------ Collected data ------
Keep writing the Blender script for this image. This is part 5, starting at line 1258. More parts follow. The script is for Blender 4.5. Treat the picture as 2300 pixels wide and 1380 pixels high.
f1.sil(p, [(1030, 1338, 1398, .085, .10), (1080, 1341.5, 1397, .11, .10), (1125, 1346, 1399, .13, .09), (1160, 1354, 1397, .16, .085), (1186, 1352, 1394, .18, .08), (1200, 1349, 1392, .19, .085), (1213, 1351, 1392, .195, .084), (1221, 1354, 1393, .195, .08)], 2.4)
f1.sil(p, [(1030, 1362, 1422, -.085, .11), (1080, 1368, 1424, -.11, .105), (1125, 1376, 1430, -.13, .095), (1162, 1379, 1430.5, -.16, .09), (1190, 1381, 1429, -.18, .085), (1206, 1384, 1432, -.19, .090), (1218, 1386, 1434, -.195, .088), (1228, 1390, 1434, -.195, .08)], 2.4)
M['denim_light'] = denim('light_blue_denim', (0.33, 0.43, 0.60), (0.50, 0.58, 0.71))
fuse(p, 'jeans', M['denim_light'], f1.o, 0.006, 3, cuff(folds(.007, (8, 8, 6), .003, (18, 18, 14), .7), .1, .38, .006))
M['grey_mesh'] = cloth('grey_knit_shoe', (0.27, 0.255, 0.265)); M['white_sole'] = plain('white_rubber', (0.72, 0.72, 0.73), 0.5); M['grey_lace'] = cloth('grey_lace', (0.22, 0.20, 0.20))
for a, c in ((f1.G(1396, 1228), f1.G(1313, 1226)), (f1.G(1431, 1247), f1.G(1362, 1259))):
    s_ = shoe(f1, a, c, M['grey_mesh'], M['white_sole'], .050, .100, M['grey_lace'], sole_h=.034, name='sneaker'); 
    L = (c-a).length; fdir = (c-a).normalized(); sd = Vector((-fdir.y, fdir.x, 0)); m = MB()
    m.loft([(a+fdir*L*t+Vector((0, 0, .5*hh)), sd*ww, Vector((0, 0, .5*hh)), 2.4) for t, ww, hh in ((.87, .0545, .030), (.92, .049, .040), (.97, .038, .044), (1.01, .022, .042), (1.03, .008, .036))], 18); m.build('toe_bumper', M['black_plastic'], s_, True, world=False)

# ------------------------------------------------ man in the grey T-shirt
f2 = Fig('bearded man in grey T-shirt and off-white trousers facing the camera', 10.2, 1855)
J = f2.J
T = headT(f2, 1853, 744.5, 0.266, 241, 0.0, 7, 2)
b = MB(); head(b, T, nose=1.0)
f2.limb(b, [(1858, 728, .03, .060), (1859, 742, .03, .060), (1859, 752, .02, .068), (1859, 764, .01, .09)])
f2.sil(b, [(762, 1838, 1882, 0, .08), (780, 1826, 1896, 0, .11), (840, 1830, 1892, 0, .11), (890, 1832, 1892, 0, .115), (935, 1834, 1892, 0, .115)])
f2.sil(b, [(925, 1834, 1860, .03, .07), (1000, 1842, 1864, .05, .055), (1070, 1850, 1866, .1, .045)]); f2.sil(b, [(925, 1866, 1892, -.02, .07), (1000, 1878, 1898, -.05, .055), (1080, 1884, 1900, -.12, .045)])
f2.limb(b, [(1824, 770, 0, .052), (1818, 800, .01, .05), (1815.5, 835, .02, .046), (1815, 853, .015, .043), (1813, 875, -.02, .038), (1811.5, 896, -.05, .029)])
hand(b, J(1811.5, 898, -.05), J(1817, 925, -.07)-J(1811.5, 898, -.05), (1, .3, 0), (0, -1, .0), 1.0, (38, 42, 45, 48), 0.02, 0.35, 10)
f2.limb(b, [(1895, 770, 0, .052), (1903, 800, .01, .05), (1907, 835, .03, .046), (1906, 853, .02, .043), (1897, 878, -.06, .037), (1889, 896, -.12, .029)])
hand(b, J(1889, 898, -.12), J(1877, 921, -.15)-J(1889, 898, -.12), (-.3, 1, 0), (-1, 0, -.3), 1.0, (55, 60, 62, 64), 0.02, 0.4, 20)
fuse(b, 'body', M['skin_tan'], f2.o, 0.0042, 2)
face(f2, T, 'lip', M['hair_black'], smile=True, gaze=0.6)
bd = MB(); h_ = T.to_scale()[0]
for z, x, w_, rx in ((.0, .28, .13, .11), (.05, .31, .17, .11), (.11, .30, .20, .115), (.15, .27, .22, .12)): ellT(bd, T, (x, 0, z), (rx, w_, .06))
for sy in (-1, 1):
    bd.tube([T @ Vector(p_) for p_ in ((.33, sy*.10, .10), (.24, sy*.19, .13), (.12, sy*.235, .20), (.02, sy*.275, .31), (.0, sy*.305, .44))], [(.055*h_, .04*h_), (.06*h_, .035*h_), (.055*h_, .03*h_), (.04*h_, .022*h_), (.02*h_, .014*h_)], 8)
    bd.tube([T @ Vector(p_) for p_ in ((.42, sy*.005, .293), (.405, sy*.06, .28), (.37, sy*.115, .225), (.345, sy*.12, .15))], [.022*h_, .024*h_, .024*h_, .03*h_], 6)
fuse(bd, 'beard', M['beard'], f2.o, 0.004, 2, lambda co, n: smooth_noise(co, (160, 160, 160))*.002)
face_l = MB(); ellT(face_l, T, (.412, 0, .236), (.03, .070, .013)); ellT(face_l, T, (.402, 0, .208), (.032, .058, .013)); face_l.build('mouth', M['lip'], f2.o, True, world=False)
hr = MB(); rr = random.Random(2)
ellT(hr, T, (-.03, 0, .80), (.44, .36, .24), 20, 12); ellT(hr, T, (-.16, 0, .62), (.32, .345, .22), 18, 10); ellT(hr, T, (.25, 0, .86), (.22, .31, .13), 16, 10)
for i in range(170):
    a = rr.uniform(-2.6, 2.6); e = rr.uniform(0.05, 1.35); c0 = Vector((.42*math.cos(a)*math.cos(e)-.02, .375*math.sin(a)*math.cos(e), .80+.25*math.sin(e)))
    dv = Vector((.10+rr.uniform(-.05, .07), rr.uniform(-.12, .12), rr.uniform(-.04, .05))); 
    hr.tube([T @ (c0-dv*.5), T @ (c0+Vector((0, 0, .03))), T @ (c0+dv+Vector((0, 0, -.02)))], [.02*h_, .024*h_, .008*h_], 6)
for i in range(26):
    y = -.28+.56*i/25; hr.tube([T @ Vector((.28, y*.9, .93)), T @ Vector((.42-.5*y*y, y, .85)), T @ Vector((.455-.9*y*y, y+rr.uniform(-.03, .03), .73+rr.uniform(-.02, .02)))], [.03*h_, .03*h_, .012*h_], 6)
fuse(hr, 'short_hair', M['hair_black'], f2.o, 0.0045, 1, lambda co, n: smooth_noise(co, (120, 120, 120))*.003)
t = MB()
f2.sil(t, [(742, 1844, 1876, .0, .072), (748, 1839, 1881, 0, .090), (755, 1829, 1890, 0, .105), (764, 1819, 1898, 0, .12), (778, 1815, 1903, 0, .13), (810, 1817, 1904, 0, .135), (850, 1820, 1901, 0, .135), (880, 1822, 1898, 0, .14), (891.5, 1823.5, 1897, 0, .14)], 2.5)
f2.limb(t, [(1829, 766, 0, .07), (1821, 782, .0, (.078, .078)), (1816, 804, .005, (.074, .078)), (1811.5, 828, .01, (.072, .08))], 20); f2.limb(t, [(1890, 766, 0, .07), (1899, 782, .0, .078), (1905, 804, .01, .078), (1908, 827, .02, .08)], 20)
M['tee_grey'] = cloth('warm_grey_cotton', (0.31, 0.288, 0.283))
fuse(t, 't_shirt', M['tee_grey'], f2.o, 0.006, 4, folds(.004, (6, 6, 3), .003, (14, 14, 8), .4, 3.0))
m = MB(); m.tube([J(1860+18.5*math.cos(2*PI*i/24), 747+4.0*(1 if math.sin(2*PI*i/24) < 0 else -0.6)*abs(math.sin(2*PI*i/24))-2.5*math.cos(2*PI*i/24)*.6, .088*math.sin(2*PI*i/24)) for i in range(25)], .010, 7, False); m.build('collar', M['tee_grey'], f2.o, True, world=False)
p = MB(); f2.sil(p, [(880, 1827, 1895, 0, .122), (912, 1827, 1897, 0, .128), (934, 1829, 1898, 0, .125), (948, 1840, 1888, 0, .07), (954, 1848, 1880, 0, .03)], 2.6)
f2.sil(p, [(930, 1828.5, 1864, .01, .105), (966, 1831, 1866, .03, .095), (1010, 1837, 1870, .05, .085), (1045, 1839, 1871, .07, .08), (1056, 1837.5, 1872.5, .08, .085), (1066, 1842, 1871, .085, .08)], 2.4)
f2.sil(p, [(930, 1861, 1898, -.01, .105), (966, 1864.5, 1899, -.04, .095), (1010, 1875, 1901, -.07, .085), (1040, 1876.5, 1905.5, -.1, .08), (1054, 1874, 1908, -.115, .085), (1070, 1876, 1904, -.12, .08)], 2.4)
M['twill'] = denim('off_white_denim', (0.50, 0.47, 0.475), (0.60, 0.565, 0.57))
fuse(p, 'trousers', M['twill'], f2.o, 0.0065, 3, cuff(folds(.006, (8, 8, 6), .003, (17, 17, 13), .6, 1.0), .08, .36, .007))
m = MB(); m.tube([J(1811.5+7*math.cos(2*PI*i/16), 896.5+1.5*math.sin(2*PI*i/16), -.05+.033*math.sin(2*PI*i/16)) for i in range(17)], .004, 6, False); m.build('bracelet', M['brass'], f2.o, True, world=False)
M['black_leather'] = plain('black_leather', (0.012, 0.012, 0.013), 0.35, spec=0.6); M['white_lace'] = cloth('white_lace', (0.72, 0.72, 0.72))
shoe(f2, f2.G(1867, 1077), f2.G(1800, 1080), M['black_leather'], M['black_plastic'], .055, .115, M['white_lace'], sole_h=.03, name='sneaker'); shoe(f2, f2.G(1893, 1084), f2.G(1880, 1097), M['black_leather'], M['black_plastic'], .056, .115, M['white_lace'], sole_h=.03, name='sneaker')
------
▸ **Instructions to follow**
Exactly repeat the lines above, from the opening line through the one with "s_, True, world=False)", and include nothing else.

▸ **Solution to the exercise**
Keep writing the Blender script for this image. This is part 5, starting at line 1258. More parts follow. The script is for Blender 4.5. Treat the picture as 2300 pixels wide and 1380 pixels high.
f1.sil(p, [(1030, 1338, 1398, .085, .10), (1080, 1341.5, 1397, .11, .10), (1125, 1346, 1399, .13, .09), (1160, 1354, 1397, .16, .085), (1186, 1352, 1394, .18, .08), (1200, 1349, 1392, .19, .085), (1213, 1351, 1392, .195, .084), (1221, 1354, 1393, .195, .08)], 2.4)
f1.sil(p, [(1030, 1362, 1422, -.085, .11), (1080, 1368, 1424, -.11, .105), (1125, 1376, 1430, -.13, .095), (1162, 1379, 1430.5, -.16, .09), (1190, 1381, 1429, -.18, .085), (1206, 1384, 1432, -.19, .090), (1218, 1386, 1434, -.195, .088), (1228, 1390, 1434, -.195, .08)], 2.4)
M['denim_light'] = denim('light_blue_denim', (0.33, 0.43, 0.60), (0.50, 0.58, 0.71))
fuse(p, 'jeans', M['denim_light'], f1.o, 0.006, 3, cuff(folds(.007, (8, 8, 6), .003, (18, 18, 14), .7), .1, .38, .006))
M['grey_mesh'] = cloth('grey_knit_shoe', (0.27, 0.255, 0.265)); M['white_sole'] = plain('white_rubber', (0.72, 0.72, 0.73), 0.5); M['grey_lace'] = cloth('grey_lace', (0.22, 0.20, 0.20))
for a, c in ((f1.G(1396, 1228), f1.G(1313, 1226)), (f1.G(1431, 1247), f1.G(1362, 1259))):
    s_ = shoe(f1, a, c, M['grey_mesh'], M['white_sole'], .050, .100, M['grey_lace'], sole_h=.034, name='sneaker'); 
    L = (c-a).length; fdir = (c-a).normalized(); sd = Vector((-fdir.y, fdir.x, 0)); m = MB()
    m.loft([(a+fdir*L*t+Vector((0, 0, .5*hh)), sd*ww, Vector((0, 0, .5*hh)), 2.4) for t, ww, hh in ((.87, .0545, .030), (.92, .049, .040), (.97, .038, .044), (1.01, .022, .042), (1.03, .008, .036))], 18); m.build('toe_bumper', M['black_plastic'], s_, True, world=False)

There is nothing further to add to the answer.